Set down only the lines running from the one with "Build this scene" to the one with "scene.camera = cam", both lines included, exactly as they stand, please.

--- RECORDED INFORMATION ---

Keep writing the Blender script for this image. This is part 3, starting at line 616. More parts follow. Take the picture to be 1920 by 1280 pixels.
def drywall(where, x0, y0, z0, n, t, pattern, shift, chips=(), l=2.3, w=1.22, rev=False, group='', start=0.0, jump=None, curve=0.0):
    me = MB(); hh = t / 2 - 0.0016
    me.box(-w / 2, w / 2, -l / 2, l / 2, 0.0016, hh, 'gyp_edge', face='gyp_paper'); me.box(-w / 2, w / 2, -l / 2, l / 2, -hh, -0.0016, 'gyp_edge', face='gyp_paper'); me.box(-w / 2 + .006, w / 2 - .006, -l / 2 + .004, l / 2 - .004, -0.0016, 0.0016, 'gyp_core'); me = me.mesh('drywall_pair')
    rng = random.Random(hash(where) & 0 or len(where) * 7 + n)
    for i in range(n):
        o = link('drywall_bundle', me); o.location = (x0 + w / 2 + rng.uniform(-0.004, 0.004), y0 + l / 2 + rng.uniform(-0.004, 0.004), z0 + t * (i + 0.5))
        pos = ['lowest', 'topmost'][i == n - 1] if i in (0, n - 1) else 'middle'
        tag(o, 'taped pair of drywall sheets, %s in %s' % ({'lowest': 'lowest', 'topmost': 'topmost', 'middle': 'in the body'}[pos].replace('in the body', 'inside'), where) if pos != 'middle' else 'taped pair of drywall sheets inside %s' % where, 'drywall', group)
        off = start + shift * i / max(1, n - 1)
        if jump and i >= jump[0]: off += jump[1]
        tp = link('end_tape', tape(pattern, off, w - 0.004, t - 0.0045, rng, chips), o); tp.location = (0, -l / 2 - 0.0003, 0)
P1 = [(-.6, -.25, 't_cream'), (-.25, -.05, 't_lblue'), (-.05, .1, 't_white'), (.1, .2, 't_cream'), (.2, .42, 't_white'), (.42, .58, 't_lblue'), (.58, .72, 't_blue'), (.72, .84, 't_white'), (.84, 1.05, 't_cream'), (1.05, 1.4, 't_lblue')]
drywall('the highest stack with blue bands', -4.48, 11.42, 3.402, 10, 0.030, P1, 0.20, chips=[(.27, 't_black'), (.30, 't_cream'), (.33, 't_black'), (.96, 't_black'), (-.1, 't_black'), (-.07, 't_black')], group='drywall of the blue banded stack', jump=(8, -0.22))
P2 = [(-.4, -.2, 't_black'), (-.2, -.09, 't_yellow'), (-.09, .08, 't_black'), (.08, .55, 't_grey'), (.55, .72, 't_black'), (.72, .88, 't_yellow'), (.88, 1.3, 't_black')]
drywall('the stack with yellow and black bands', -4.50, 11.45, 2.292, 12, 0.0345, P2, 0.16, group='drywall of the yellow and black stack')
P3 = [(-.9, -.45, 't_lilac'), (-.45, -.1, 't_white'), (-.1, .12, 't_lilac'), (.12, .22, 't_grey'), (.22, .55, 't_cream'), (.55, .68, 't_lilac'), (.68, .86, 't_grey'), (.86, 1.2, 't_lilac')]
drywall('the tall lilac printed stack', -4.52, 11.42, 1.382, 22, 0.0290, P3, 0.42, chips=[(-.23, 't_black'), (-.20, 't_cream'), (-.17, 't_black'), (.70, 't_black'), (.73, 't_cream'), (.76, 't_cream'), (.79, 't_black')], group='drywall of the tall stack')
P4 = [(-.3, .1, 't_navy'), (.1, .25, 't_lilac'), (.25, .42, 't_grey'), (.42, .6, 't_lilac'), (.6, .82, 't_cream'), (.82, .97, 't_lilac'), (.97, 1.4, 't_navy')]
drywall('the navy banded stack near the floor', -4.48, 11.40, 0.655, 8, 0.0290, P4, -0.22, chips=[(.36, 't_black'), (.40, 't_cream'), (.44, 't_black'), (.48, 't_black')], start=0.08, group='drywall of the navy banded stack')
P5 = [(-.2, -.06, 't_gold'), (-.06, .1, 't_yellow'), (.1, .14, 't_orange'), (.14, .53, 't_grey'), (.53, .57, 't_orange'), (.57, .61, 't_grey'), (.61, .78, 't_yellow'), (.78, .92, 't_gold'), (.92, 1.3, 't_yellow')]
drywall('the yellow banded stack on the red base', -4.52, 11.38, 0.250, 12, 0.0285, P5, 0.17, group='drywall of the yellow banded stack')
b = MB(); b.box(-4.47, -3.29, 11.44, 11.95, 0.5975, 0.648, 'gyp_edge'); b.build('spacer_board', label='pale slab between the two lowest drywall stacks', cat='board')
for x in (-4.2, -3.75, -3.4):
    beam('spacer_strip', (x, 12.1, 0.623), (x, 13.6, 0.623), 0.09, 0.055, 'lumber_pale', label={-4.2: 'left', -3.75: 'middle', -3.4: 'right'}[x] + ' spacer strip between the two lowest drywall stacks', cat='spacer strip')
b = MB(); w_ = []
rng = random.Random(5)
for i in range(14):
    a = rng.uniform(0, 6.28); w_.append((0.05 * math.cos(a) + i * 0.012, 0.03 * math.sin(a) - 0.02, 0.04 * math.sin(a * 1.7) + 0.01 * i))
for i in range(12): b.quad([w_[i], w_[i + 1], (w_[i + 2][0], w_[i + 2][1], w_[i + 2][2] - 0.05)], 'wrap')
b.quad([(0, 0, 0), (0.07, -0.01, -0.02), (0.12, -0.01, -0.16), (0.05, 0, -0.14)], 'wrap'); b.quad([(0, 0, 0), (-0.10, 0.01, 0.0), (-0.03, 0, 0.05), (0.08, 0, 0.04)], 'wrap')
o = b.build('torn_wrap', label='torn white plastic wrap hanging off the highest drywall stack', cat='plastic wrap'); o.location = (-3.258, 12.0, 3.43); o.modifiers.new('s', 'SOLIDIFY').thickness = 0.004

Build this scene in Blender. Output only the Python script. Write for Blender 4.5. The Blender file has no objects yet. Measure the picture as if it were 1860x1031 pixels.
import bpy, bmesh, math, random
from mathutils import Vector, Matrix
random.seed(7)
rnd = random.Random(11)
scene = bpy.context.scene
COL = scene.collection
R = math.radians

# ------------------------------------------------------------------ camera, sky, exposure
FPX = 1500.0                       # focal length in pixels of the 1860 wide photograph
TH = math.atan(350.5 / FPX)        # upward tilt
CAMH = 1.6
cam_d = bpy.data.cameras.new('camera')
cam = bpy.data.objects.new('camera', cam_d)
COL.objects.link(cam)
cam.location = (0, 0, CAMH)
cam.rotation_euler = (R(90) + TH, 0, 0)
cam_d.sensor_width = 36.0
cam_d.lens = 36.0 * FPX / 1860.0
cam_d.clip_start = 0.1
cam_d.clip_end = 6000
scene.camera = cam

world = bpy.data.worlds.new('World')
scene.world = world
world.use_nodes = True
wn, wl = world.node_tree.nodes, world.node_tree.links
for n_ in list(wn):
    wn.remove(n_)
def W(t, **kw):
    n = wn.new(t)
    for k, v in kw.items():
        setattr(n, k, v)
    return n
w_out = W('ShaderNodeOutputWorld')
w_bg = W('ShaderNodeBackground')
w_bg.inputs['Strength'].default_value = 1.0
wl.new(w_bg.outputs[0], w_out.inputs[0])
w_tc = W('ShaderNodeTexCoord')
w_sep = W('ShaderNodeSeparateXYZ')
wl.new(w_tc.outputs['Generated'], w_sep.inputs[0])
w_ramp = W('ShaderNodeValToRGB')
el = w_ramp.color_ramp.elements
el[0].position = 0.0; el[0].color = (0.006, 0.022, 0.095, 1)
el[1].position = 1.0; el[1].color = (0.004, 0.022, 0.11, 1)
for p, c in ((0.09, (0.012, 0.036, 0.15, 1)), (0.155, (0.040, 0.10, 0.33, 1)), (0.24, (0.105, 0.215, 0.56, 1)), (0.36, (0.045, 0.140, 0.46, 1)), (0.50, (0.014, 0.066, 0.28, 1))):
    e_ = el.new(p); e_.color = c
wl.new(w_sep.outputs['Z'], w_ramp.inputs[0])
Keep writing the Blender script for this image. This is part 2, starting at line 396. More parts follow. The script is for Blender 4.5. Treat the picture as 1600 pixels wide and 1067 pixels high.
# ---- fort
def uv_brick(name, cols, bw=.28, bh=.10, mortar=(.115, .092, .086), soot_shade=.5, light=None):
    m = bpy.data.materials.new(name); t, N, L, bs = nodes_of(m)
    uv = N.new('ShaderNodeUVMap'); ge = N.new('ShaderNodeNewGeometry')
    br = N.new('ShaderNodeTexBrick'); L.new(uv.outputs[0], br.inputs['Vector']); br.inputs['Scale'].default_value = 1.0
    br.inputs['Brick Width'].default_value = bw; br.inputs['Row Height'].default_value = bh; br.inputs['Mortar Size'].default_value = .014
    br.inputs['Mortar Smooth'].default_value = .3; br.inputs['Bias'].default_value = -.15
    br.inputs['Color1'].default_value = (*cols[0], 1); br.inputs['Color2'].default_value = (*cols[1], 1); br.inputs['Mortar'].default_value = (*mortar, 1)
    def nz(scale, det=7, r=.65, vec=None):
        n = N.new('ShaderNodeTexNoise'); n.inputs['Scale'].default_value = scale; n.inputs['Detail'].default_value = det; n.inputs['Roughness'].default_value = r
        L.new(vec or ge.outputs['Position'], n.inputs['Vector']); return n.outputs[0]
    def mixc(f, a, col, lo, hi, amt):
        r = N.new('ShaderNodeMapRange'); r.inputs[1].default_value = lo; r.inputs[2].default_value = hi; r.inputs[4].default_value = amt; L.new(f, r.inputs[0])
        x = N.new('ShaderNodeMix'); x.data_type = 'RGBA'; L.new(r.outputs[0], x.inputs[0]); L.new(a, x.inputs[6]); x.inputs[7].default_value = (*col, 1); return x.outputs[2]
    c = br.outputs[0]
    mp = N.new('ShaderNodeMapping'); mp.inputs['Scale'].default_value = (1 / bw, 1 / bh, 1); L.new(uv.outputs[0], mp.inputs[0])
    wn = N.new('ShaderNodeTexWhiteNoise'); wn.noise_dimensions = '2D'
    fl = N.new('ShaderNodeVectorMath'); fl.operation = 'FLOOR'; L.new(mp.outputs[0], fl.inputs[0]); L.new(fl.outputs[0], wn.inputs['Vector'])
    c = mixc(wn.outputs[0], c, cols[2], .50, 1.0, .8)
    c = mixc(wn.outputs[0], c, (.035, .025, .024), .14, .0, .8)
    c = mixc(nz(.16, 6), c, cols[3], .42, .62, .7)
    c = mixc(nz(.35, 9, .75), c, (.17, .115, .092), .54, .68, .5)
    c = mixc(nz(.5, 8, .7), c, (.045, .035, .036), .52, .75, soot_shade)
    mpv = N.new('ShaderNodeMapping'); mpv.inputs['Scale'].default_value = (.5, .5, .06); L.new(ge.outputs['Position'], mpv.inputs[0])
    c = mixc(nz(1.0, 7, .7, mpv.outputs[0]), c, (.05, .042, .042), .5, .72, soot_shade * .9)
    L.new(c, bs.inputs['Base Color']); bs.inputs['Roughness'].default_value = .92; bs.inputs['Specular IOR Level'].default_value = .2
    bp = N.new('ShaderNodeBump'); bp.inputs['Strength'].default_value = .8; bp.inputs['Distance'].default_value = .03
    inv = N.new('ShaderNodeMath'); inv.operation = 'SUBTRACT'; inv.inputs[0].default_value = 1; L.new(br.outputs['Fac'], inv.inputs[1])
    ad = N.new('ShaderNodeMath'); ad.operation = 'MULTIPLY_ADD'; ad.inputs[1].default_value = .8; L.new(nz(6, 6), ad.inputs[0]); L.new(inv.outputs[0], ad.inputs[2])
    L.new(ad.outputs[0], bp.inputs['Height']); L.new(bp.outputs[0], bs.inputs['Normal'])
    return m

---

FULL RESPONSE:
Build this scene in Blender. Output only the Python script. Write for Blender 4.5. The Blender file has no objects yet. Measure the picture as if it were 1860x1031 pixels.
import bpy, bmesh, math, random
from mathutils import Vector, Matrix
random.seed(7)
rnd = random.Random(11)
scene = bpy.context.scene
COL = scene.collection
R = math.radians

# ------------------------------------------------------------------ camera, sky, exposure
FPX = 1500.0                       # focal length in pixels of the 1860 wide photograph
TH = math.atan(350.5 / FPX)        # upward tilt
CAMH = 1.6
cam_d = bpy.data.cameras.new('camera')
cam = bpy.data.objects.new('camera', cam_d)
COL.objects.link(cam)
cam.location = (0, 0, CAMH)
cam.rotation_euler = (R(90) + TH, 0, 0)
cam_d.sensor_width = 36.0
cam_d.lens = 36.0 * FPX / 1860.0
cam_d.clip_start = 0.1
cam_d.clip_end = 6000
scene.camera = cam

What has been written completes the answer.